In my notes purity is defined as the square of the trace of a state's density operator, it is between 1/d and 1 where d is the dimension of the Hilbert space. P = 1 for pure states. The states with maximal classical uncertainty (maximally mixed states) have the minimum possible purity P = 1/d, we say that the state is 'maximally mixed'.
 
ma18 said:
In my notes purity is defined as the square of the trace of a state's density operator,
You have a small mistake there. ##\mathrm{Tr}(\rho)## gives you the normalization of ##\rho##, so you will always get ##\mathrm{Tr}(\rho)^2 = 1##. To calculate the purity, you need to take the trace of the square of the density operator, ##\mathrm{Tr}(\rho^2)##.
 
DrClaude said:
You have a small mistake there. ##\mathrm{Tr}(\rho)## gives you the normalization of ##\rho##, so you will always get ##\mathrm{Tr}(\rho)^2 = 1##. To calculate the purity, you need to take the trace of the square of the density operator, ##\mathrm{Tr}(\rho^2)##.

Ah, that makes it work!

Alright so the only part I am confused about then is part d) and how to compute the entanglement entropy mathamatically
 
Your missing an equation for calculating the entropy of a density matrix.
 
DrClaude said:
Your missing an equation for calculating the entropy of a density matrix.

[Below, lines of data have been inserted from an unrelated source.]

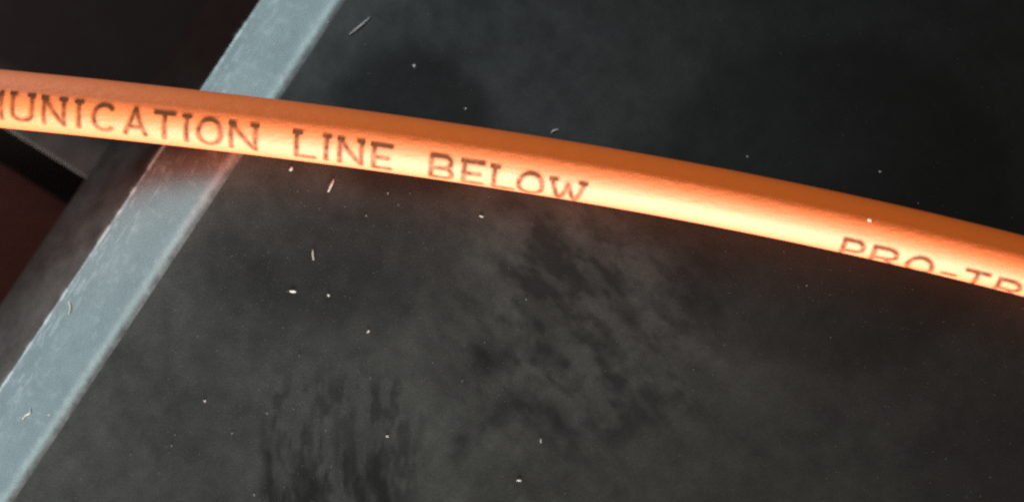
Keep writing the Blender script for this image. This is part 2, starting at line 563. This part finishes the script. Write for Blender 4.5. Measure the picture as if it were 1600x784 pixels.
word_no = 0
for ch, x0, x1 in PRINT:
    xm = (x0 + x1) / 2
    # the print lies on the near upper face, closer to the lens than the cable's axis
    face = math.radians(np.interp(xm, TOPX, TOPA) - HGT / 2 - 8)
    lift = (CAM_Z - R - R * math.cos(face)) / (CAM_Z - R)
    side = -float(cable_frame(np.interp(xm, _px, _len))[2][0]) * R * math.sin(face) / SC * 0.6
    x0, x1 = 800 + (x0 - 800) * lift + side, 800 + (x1 - 800) * lift + side
    s0, s1 = np.interp([x0, x1], _px, _len)
    w = s1 - s0
    top = math.radians(np.interp(xm, TOPX, TOPA))
    hgt = math.radians(HGT)
    # angle of the line of sight across the cable here
    c, tt, nn = cable_frame(np.array((s0 + s1) / 2))
    view = math.atan2(float((np.array((0, CAM_Y)) - c) @ nn), CAM_Z - R)
    H = hgt * R
    pad = 0.22
    gs = np.arange(-pad, w + pad, 0.045)
    gh = np.arange(-pad, H + pad, 0.045)
    G, Hh = np.meshgrid(gs, gh, indexing='ij')
    jx = 0.05 * (fbm(G * 2.3 + x0, Hh * 2.3, 5, 3) - 0.5)
    jy = 0.05 * (fbm(G * 2.3 + x0, Hh * 2.3, 6, 3) - 0.5)
    dist = np.full(G.shape, 9.0)
    for st in GLYPH[ch]:
        dist = np.minimum(dist, seg_dist(G + jx, Hh + jy, [(a * w, b * H) for a, b in st]))
    hw = 0.19
    ink = 1 - sstep(hw - 0.13, hw + 0.09, dist)
    ink *= 0.74 + 0.22 * sstep(0.80, 0.98, Hh / H) + 0.55 * (fbm(G * 3 + x0, Hh * 3, 7, 3) - 0.4)
    ink = np.clip(ink, 0, 0.93)
    phi = top + view - hgt + Hh / R
    r = R * 1.004 + 0.012 * ink
    pts = cable_point(s0 + G, phi, r)
    keep = ink > 0.02
    fs, idx, vs, vi = [], {}, [], []
    ni, nj = G.shape
    for i in range(ni - 1):
        for j in range(nj - 1):
            q = ((i, j), (i, j + 1), (i + 1, j + 1), (i + 1, j))
            if not any(keep[a] for a in q):
                continue
            f = []
            for a in q:
                if a not in idx:
                    idx[a] = len(vs)
                    vs.append(tuple(pts[a]))
                    vi.append(ink[a])
                f.append(idx[a])
            fs.append(tuple(f[::-1]))
    mesh_obj('printed_hyphen' if ch == '-' else 'printed_letter', vs, fs, M_CABLE, cable, attr=('ink', vi))


# ------------------------------------------------------------------ dust: specks nobody could count, then the flakes one can pick out
def rim_z(x, y):
    u_ = (np.array((x, y)) - A) @ O
    if u_ <= 0:
        return 0.0
    if u_ <= RIM_W:
        return float(np.interp(u_, uu, zz))
    return float(np.interp(u_, uw, zw))


def flake(verts, faces, x, y, z, size, elong, ang, h):
    n = random.choice((5, 6, 7))
    b = len(verts)
    ca, sa = math.cos(ang), math.sin(ang)
    ring = []
    for k in range(n):
        a = 2 * math.pi * k / n
        r = size * random.uniform(0.6, 1.1)
        lx, ly = r * elong * math.cos(a), r * math.sin(a)
        ring.append((x + lx * ca - ly * sa, y + lx * sa + ly * ca))
    for rx, ry in ring:
        verts.append((rx, ry, z - 0.03))
    for rx, ry in ring:
        verts.append((x + (rx - x) * 0.7, y + (ry - y) * 0.7, z + h * random.uniform(0.7, 1.2)))
    for k in range(n):
        k2 = (k + 1) % n
        faces.append((b + k, b + k2, b + n + k2, b + n + k))
    faces.append(tuple(b + n + k for k in range(n)))


verts, faces = [], []
for i in range(6000):
    if random.random() < 0.55:
        px, py = random.gauss(430, 200), random.uniform(-20, 800)
    else:
        px, py = random.uniform(-40, 1650), random.uniform(-30, 810)
    x, y, _ = P(px, py)
    if (np.array((x, y)) - A) @ O > RIM_W:
        continue
    sz = random.uniform(0.006, 0.014) if i > 380 else min(0.008 + random.expovariate(1 / 0.008), 0.05)
    flake(verts, faces, x, y, rim_z(x, y), sz, random.uniform(1, 1.8), random.uniform(0, 3.14), sz * 0.9)
tag(mesh_obj('dust', verts, faces, M_DUST, smooth=False), 'fine pale dust specks scattered over the black case', 'dust', kind='stuff')

FLAKES = [  # px, py, half length px, half width px, angle, label
    (647, 103, 5.5, 4.0, 100, 'bright white flake inside the dark smudge above the cable'),
    (727, 170, 4.5, 3.0, 20, 'small white flake just above the cable'),
    (458, 455, 10.0, 3.4, -5, 'largest white rod shaped flake below the cable near the slanted pale rim'),
    (455, 264, 6.5, 4.0, 50, 'white chip touching the underside of the cable near the pale rim'),
    (752, 338, 6.0, 2.2, -15, 'faint grey flake below the cable under the printed word ending'),
    (845, 688, 2.0, 7.0, 0, 'thin upright pale flake near the bottom centre'),
    (811, 750, 6.5, 2.4, -8, 'pale flat flake nearest the bottom edge'),
    (575, 518, 4.5, 3.0, 40, 'small pale flake in the clear patch left of centre'),
    (513, 461, 4.0, 3.0, -40, 'small pale flake right of the large rod shaped flake'),
    (320, 626, 5.0, 2.6, 5, 'lone pale flake low on the panel near the slanted pale rim'),
    (605, 681, 4.5, 2.2, 0, 'pale flake among the dark wiped streaks'),
    (430, 68, 3.6, 3.6, 0, 'bright dot on the slanted pale rim above the cable'),
    (512, 35, 3.0, 4.5, 0, 'white speck where the slanted pale rim meets the panel near the top'),
    (1375, 268, 3.6, 3.6, 0, 'isolated pale speck on the panel above the right end of the cable'),
    (1168, 245, 3.0, 3.0, 0, 'tiny pale speck above the cable right of centre'),
    (76, 648, 3.4, 3.4, 0, 'bright bluish dot low on the slanted pale rim'),
]
for px, py, hl, hwid, ang, label in FLAKES:
    x, y, _ = P(px, py)
    z = rim_z(x, y)
    x, y, _ = P(px, py, z)
    z = rim_z(x, y)
    verts, faces = [], []
    flake(verts, faces, 0, 0, 0.0, hwid * SC * 0.66, hl / hwid, math.radians(ang), 0.05)
    o = mesh_obj('lint_flake', verts, faces, M_LINT, smooth=False)
    o.location = (x * MM, y * MM, z * MM)
    tag(o, label, 'lint', 'pale flakes lying on the black case')

FIBRES = [  # polyline in photograph pixels, half width px, label
    ([(546, 55), (556, 47), (567, 38), (578, 28)], 1.7, 'long straight white fibre beside the top of the slanted pale rim'),
    ([(513, 300), (517, 291), (522, 281)], 2.0, 'short slanting white fibre just below the cable near the pale rim'),
    ([(861, 208), (866, 204), (873, 203)], 1.6, 'short curved fibre just above the middle of the cable'),
    ([(489, 390), (489, 398), (490, 406)], 1.2, 'faint upright fibre above the rod shaped flake'),
    ([(107, 490), (110, 483), (109, 474), (107, 470)], 1.7, 'curled pale fibre on the slanted pale rim below the cable'),
    ([(35, 655), (40, 648), (48, 645), (47, 636)], 1.5, 'hooked pale fibre at the lower left of the slanted pale rim'),
]
for pts, hwid, label in FIBRES:
    w3 = []
    for px, py in pts:
        x, y, _ = P(px, py)
        z = rim_z(x, y)
        x, y, _ = P(px, py, z)
        w3.append((x, y, rim_z(x, y) + hwid * SC * 0.8))
    # smooth the polyline, then sweep a thin tapered tube
    w3 = np.array(w3)
    q = np.linspace(0, len(w3) - 1, 14)
    line = np.stack([np.interp(q, range(len(w3)), w3[:, k]) for k in range(3)], -1)
    line[1:-1] = (line[:-2] + 2 * line[1:-1] + line[2:]) / 4
    base = line[0].copy()
    verts, faces = [], []
    for i, p in enumerate(line):
        d3 = line[min(i + 1, 13)] - line[max(i - 1, 0)]
        d3 /= np.linalg.norm(d3)
        sdv = np.cross(d3, (0, 0, 1.0))
        sdv /= np.linalg.norm(sdv)
        upv = np.cross(sdv, d3)
        rr = hwid * SC * 0.8 * (0.45 + 0.55 * math.sin(math.pi * (i + 0.5) / 14)) * random.uniform(0.85, 1.15)
        for k in range(6):
            a = math.pi * k / 3
            v3 = p - base + rr * (math.cos(a) * sdv + math.sin(a) * upv)
            verts.append(tuple(v3))
    for i in range(13):
        for k in range(6):
            k2 = (k + 1) % 6
            faces.append((i * 6 + k, i * 6 + k2, (i + 1) * 6 + k2, (i + 1) * 6 + k))
    faces.append(tuple(range(6))[::-1])
    faces.append(tuple(13 * 6 + k for k in range(6)))
    o = mesh_obj('lint_fibre', verts, faces, M_LINT)
    o.location = tuple(base * MM)
    tag(o, label, 'lint', 'pale fibres lying on the black case')

# one fleck on the cable itself
s_f = float(np.interp(1350, _px, _len))
c, tt, nn = cable_frame(np.array(s_f))
phi_f = math.radians(17) + math.atan2(float((np.array((0, CAM_Y)) - c) @ nn), CAM_Z - R)
p = cable_point(np.array(s_f), np.array(phi_f))
verts, faces = [], []
flake(verts, faces, 0, 0, 0.0, 0.12, 1.4, 0.3, 0.12)
o = mesh_obj('lint_flake', verts, faces, M_LINT, smooth=False)
o.location = tuple(p * MM)
o.rotation_euler = (-phi_f, 0, 0)
tag(o, 'pale fleck stuck on the upper side of the orange cable', 'lint', 'pale flakes lying on the black case')
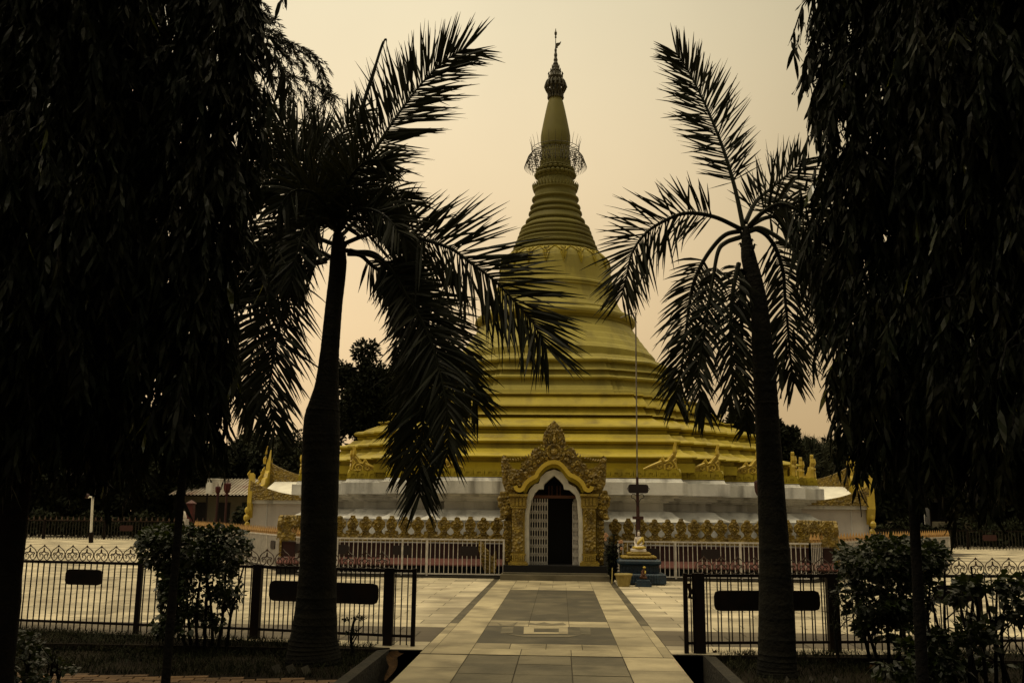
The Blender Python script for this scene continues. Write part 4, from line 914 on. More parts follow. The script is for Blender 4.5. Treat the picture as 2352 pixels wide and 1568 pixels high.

Yes I know. That is what I am searching for, I do not have it in my notes and there is no textbook :(

Do you know this equation?
 
  • #10
Thank you for the equation and the link!

Hmm I am getting a negative entropy for some values of a

How come you posted it as log 2 but it simply says log, presumably log 10 on the site?
 
  • #11
ma18 said:
Thank you for the equation and the link!

Hmm I am getting a negative entropy for some values of a

How come you posted it as log 2 but it simply says log, presumably log 10 on the site?
I put the 2 there to be explicit, as I guessed this would cause confusion. In this field, log always mean the logarithm in base 2.